Aqui chegados, e assumido o propósito do Regulamento da Comissão da União Europeia, cumpre analisar os termos da proposta governamental no quadro do regime democrático e constitucional que caracteriza o nosso país. A proposta enquadra a Polícia Judiciária (PJ) como a «entidade responsável para efeitos de emissão de decisões de supressão ou de bloqueio…» da atividade terrorista online enquanto medida meramente «administrativa», ou seja, sem qualquer controlo judiciário, ficando a decisão policial apenas sujeita a um recurso no foro criminal com efeito meramente devolutivo. Ora bem. Aquando da discussão da proposta governamental, um requerimento do PS no sentido de a decisão da PJ ficar sujeita à confirmação judicial no prazo de 48 horas não obteve vencimento por votos de PSD, Chega, CDS e do deputado não inscrito.

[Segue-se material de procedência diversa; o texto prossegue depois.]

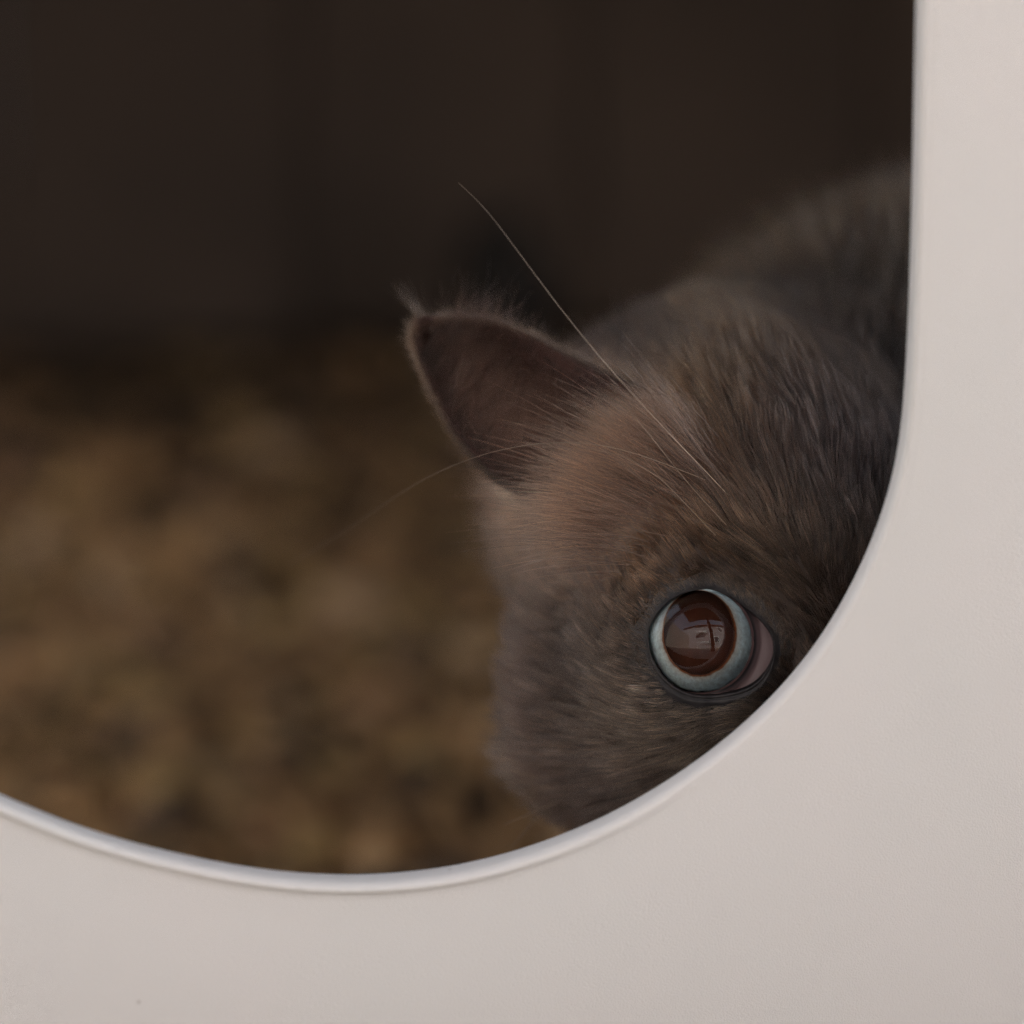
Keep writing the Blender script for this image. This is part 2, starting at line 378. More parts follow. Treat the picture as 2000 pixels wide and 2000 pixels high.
def surface_nets(f, lo, hi, h):
    ax = [np.arange(lo[i], hi[i]+h, h) for i in range(3)]
    n = [len(a) for a in ax]; Sg = np.empty(n, np.float32)
    yy, zz = np.meshgrid(ax[1], ax[2], indexing='ij')
    for i0 in range(0, n[0], 8):
        xs = ax[0][i0:i0+8]
        P = np.stack([np.broadcast_to(xs[:, None, None], (len(xs),)+yy.shape), np.broadcast_to(yy, (len(xs),)+yy.shape), np.broadcast_to(zz, (len(xs),)+yy.shape)], -1)
        Sg[i0:i0+8] = f(P)
    ins = Sg < 0
    c = ins[:-1,:-1,:-1].astype(np.int8).copy(); c[:] = 0
    for dx in (0,1):
        for dy in (0,1):
            for dz in (0,1): c += ins[dx:n[0]-1+dx, dy:n[1]-1+dy, dz:n[2]-1+dz]
    act = (c > 0) & (c < 8); idx = np.full(act.shape, -1, np.int64); I = np.argwhere(act); idx[act] = np.arange(len(I))
    acc = np.zeros((len(I), 3)); cnt = np.zeros(len(I))
    for axis in range(3):
        o = [a for a in range(3) if a != axis]
        for a in (0,1):
            for b in (0,1):
                s = np.zeros((len(I), 3), int); s[:, o[0]] = a; s[:, o[1]] = b
                p = I+s; q = p.copy(); q[:, axis] += 1
                v0 = Sg[tuple(p.T)]; v1 = Sg[tuple(q.T)]; m_ = (v0 < 0) != (v1 < 0)
                t = np.where(m_, v0/np.where(m_, v0-v1, 1), 0)
                e = s.astype(float); e[:, axis] += t
                acc[m_] += e[m_]; cnt[m_] += 1
    Vv = (I + acc/cnt[:, None])*h + np.array([a[0] for a in ax])
    Fs = []
    for axis in range(3):
        sl0 = [slice(None)]*3; sl1 = [slice(None)]*3; sl0[axis] = slice(0, -1); sl1[axis] = slice(1, None)
        e = ins[tuple(sl0)] != ins[tuple(sl1)]; E = np.argwhere(e)
        o = [(axis+1) % 3, (axis+2) % 3]
        ok = (E[:, o[0]] > 0) & (E[:, o[1]] > 0) & (E[:, o[0]] < n[o[0]]-1) & (E[:, o[1]] < n[o[1]]-1); E = E[ok]
        q = []
        for a, b in ((1,1),(0,1),(0,0),(1,0)):
            p = E.copy(); p[:, o[0]] -= a; p[:, o[1]] -= b; q.append(idx[tuple(p.T)])
        q = np.stack(q, 1); flip = ~ins[tuple(E.T)]; q[flip] = q[flip][:, ::-1]; Fs.append(q)
    return Vv, np.concatenate(Fs)
lo = np.array([-60, -12, -EYE[2]*1000-2]); hi = np.array([230, 480, 90])
Vc, Fc = surface_nets(sdf, lo, hi, 1.9)

# eye frames: right eye looks along the camera axis; left eye is its mirror image in the head
AP = np.array([(380,680),(400,540),(470,440),(560,350),(680,300),(800,283),(930,305),(1060,355),(1170,430),(1280,512),(1380,600),(1450,690),(1485,790),(1478,880),
      (1440,980),(1370,1080),(1290,1150),(1180,1195),(1050,1222),(900,1236),(760,1224),(640,1174),(540,1095),(450,975),(400,850)], float)
AP = np.stack([(AP[:, 0]*.2277+1180-EX)/12.27, -(AP[:, 1]*.2277+1080-EY)/12.27], 1)
AP = resample(AP, 120, 3)
_r = np.hypot(AP[:, 0], AP[:, 1]); _t = np.arctan2(AP[:, 1], AP[:, 0])
_lim = 8.68 - .62*np.clip(AP[:, 1]/4, 0, 1) + np.clip((AP[:, 0]+.5)/6.5, 0, 1)**1.7*6; AP = AP*np.minimum(1, _lim/_r)[:, None]; AP = resample(AP, 120, 10)
apa = np.arctan2(AP[:, 1], AP[:, 0]); apr = np.hypot(AP[:, 0], AP[:, 1]); so = np.argsort(apa)
def ap_r(th): return np.interp(th, apa[so], apr[so], period=2*math.pi)
def surf_depth(rho):                                  # front surface of the globe, 0 at the corneal apex
    return np.where(rho < 8.4, np.sqrt(np.maximum(9.2**2-rho**2, .1))-9.2, np.sqrt(np.maximum(10.8**2-np.minimum(rho, 10.2)**2, .1))-12.3 - np.maximum(rho-10.2, 0)*.3)
def lid_depth(a, b): 
    rho = np.hypot(a, b); return np.maximum(surf_depth(rho), -6.6 + .10*np.maximum(a, 0)) + .25
mirr = np.diag([-1., 1, 1])
frames = []
RA = QH.T                                             # camera -> head directions
for side in (0, 1):
    if side == 0: toW = lambda p: c2w(p); frW = lambda p: w2c(p)
    else:
        toW = lambda p: c2w(h2c(c2h(p) @ mirr)); frW = lambda p: h2c(c2h(w2c(p)) @ mirr)
    frames.append((toW, frW))
def smooth01(x): x = np.clip(x, 0, 1); return x*x*(3-2*x)
for toW, frW in frames:
    q = frW(Vc); rho = np.hypot(q[:, 0], q[:, 1]); th = np.arctan2(q[:, 1], q[:, 0]); d = rho-ap_r(th)
    sel = (q[:, 2] > -30) & (d < 13)
    rp = ap_r(th); tgt = lid_depth(rp*np.cos(th), rp*np.sin(th)) - .3
    k = smooth01((d-2.0)/11.0)
    w_ = tgt*(1-k) + q[:, 2]*k
    w_ = np.where(d < 1.4, -13.0, w_)
    q2 = q.copy(); q2[sel, 2] = w_[sel]
    Vc = np.where(sel[:, None], toW(q2), Vc)
# keep the head clear of the back of the panel
def clear_panel(P, back=4.6, lip=10.6):
    x = P[:, 0]/1000+EYE[0]; z = P[:, 2]/1000+EYE[2]; y = P[:, 1]/1000+EYE[1]
    P = P.copy(); lim = np.full(len(P), lip/1000)
    P[:, 1] = np.where(y < lim, (lim-EYE[1])*1000 + .15*np.minimum((y-lim)*1000, 0)*0, P[:, 1])
    return P
Vc = clear_panel(Vc, lip=8.2)
cat = empty('cat', (0.06, .12, 0)); tag(cat, 'grey brown long haired cat with pale blue eye peeking through the opening', 'cat')
m_skin = mat('skin', rough=.7, spec=.3, nodes=noise_mix(300, (.03,.022,.019), (.05,.036,.03)))
Vw = EYE + Vc/1000
body = mesh_obj('body', Vw, Fc, m_skin, cat)
sm = body.modifiers.new('smooth', 'LAPLACIANSMOOTH') if False else None

# ---------------------------------------------------------------- the eyes
def iris_nodes(t, b):
    a = t.nodes.new('ShaderNodeAttribute'); a.attribute_name = 'ringpos'
    sp = t.nodes.new('ShaderNodeSeparateXYZ'); t.links.new(a.outputs['Vector'], sp.inputs[0])
    # fibres: noise stretched along the radius (ringpos = t, cos, sin)
    cb = t.nodes.new('ShaderNodeCombineXYZ')
    mt = t.nodes.new('ShaderNodeMath'); mt.operation = 'MULTIPLY'; mt.inputs[1].default_value = .55; t.links.new(sp.outputs[0], mt.inputs[0])
    t.links.new(mt.outputs[0], cb.inputs[0]); t.links.new(sp.outputs[1], cb.inputs[1]); t.links.new(sp.outputs[2], cb.inputs[2])
    n = t.nodes.new('ShaderNodeTexNoise'); n.inputs['Scale'].default_value = 9; n.inputs['Detail'].default_value = 6; n.inputs['Roughness'].default_value = .7
    t.links.new(cb.outputs[0], n.inputs['Vector'])
    n3 = t.nodes.new('ShaderNodeTexNoise'); n3.inputs['Scale'].default_value = 3.5; n3.inputs['Detail'].default_value = 5
    t.links.new(cb.outputs[0], n3.inputs['Vector'])
    # t + jitter
    ad = t.nodes.new('ShaderNodeMath'); ad.operation = 'MULTIPLY_ADD'; ad.inputs[1].default_value = .20; 
    sb = t.nodes.new('ShaderNodeMath'); sb.operation = 'ADD'; sb.inputs[1].default_value = -.10
    cm = t.nodes.new('ShaderNodeMath'); cm.operation = 'MAXIMUM'; cm.inputs[1].default_value = -.3; t.links.new(sp.outputs[1], cm.inputs[0])
    cm2 = t.nodes.new('ShaderNodeMath'); cm2.operation = 'MULTIPLY_ADD'; cm2.inputs[1].default_value = -.085; t.links.new(cm.outputs[0], cm2.inputs[0]); t.links.new(sp.outputs[0], cm2.inputs[2])
    t.links.new(n3.outputs['Fac'], ad.inputs[0]); t.links.new(cm2.outputs[0], ad.inputs[2]); t.links.new(ad.outputs[0], sb.inputs[0])
    r = t.nodes.new('ShaderNodeValToRGB'); e = r.color_ramp.elements
    e[0].position = 0; e[0].color = (.05,.014,.006,1); e[1].position = 1; e[1].color = (.02,.025,.03,1)
    for p, c in ((.05,(.22,.06,.012)), (.10,(.24,.12,.06)), (.16,(.55,.58,.55)), (.45,(.72,.90,.95)), (.86,(.70,.88,.94)), (.93,(.22,.28,.29)), (.97,(.03,.035,.04))):
        q = e.new(p); q.color = (*c, 1)
    t.links.new(sb.outputs[0], r.inputs[0])
    mx = t.nodes.new('ShaderNodeMix'); mx.data_type = 'RGBA'; mx.blend_type = 'MULTIPLY'; mx.inputs[0].default_value = 1
    r2 = t.nodes.new('ShaderNodeValToRGB'); r2.color_ramp.elements[0].position = .3; r2.color_ramp.elements[1].position = .7
    r2.color_ramp.elements[0].color = (.62,.62,.62,1); r2.color_ramp.elements[1].color = (1.15,1.15,1.15,1)
    t.links.new(n.outputs['Fac'], r2.inputs[0]); t.links.new(r.outputs[0], mx.inputs[6]); t.links.new(r2.outputs[0], mx.inputs[7])
    t.links.new(mx.outputs[2], b.inputs['Base Color'])
    bp = t.nodes.new('ShaderNodeBump'); bp.inputs['Strength'].default_value = .5; bp.inputs['Distance'].default_value = .0003
    t.links.new(n.outputs['Fac'], bp.inputs['Height']); t.links.new(bp.outputs[0], b.inputs['Normal'])
m_iris = mat('iris', rough=.6, spec=.1, nodes=iris_nodes)
m_pup = mat('pupil', rough=.9, spec=.0, nodes=noise_mix(600, (.028,.009,.005), (.038,.012,.007)))
m_scl = mat('sclera', rough=.25, nodes=noise_mix(400, (.10,.06,.06), (.16,.10,.10)))
def third_nodes(t, b):
    a = t.nodes.new('ShaderNodeAttribute'); a.attribute_name = 'ringpos'; sp = t.nodes.new('ShaderNodeSeparateXYZ'); t.links.new(a.outputs['Vector'], sp.inputs[0])
    r = t.nodes.new('ShaderNodeValToRGB'); e = r.color_ramp.elements; e[0].color = (.012,.012,.014,1); e[1].color = (.10,.07,.07,1)
    for p, c in ((.05,(.02,.018,.02)), (.15,(.15,.105,.11)), (.7,(.19,.135,.138))):
        q = e.new(p); q.color = (*c, 1)
    t.links.new(sp.outputs[0], r.inputs[0]); t.links.new(r.outputs[0], b.inputs['Base Color'])
m_third = mat('third_eyelid', rough=.42, spec=.4, nodes=third_nodes)
m_lid = mat('eyelid_skin', rough=.45, spec=.35, nodes=noise_mix(700, (.009,.008,.009), (.02,.018,.019), bump=.5, bscale=1500, bdist=.0002))
m_cor = bpy.data.materials.new('cornea'); m_cor.use_nodes = True
t = m_cor.node_tree; t.nodes.clear()
o_ = t.nodes.new('ShaderNodeOutputMaterial'); mxs = t.nodes.new('ShaderNodeMixShader'); tr = t.nodes.new('ShaderNodeBsdfTransparent'); gl = t.nodes.new('ShaderNodeBsdfGlossy'); fr = t.nodes.new('ShaderNodeFresnel')
gl.inputs['Roughness'].default_value = .02; fr.inputs['IOR'].default_value = 1.5
t.links.new(fr.outputs[0], mxs.inputs[0]); t.links.new(tr.outputs[0], mxs.inputs[1]); t.links.new(gl.outputs[0], mxs.inputs[2]); t.links.new(mxs.outputs[0], o_.inputs[0])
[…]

Ora, salvo melhor opinião, a proposta do Executivo apresenta incompatibilidade com o que se acha estabelecido na Constituição da República, atenta contra o que se acha estabelecido na lei processual criminal e enferma de uma contradição com a boa prática jurídica. Assim: a) Entendido o envolvimento da PJ como um «ato administrativo», e havendo recurso, este só seria viável para um tribunal administrativo e não criminal, como vem previsto na proposta; b) Por outro lado, e sem obviamente pôr em causa, a capacitação da PJ, como órgão superior de investigação criminal, coadjuvante direto da autoridade judiciária, o Código do Processo Penal estipula em várias das suas disposições (arts. 179.º, 249.º,263.º entre outros) que se tratando de correspondência, do seu controlo ou apreensão bem como de outros meios de comunicação, esses atos pressupõem a autorização judicial, naturalmente por envolver aspetos relacionados com direitos, liberdades e garantias, sem que para tanto se tenha que fazer a distinção entre o que é de natureza terrorista ou não-terrorista. Trata-se de princípios e valores perenes e imperantes numa democracia, pelo menos como a nossa. Nestes termos, com vista a dar maior consistência à intervenção da PJ e mesmo assegurar a defesa da intervenção policial num eventual recurso perante o tribunal criminal, a entidade responsável para a supressão ou bloqueio das emissões online deveria ser o Ministério Público. c) O n.º 8 do artigo 32.º da Constituição é taxativo nesta matéria, ao determinar que «São nulas todas provas obtidas mediante… abusiva intromissão na... correspondência ou nas telecomunicações». E é neste domínio que caberia ao Ministério Público assegurar o imediatismo ou a urgência da intervenção policial, ficando a seu cargo suscitar a intervenção do juiz de instrução, no prazo de 48 horas, para a legalização do procedimento. No fundo, estar-se-ia assim a salvaguardar e respeitar o procedimento ditado pela lei adjetiva criminal e salvaguardar o núcleo essencial da Constituição da República.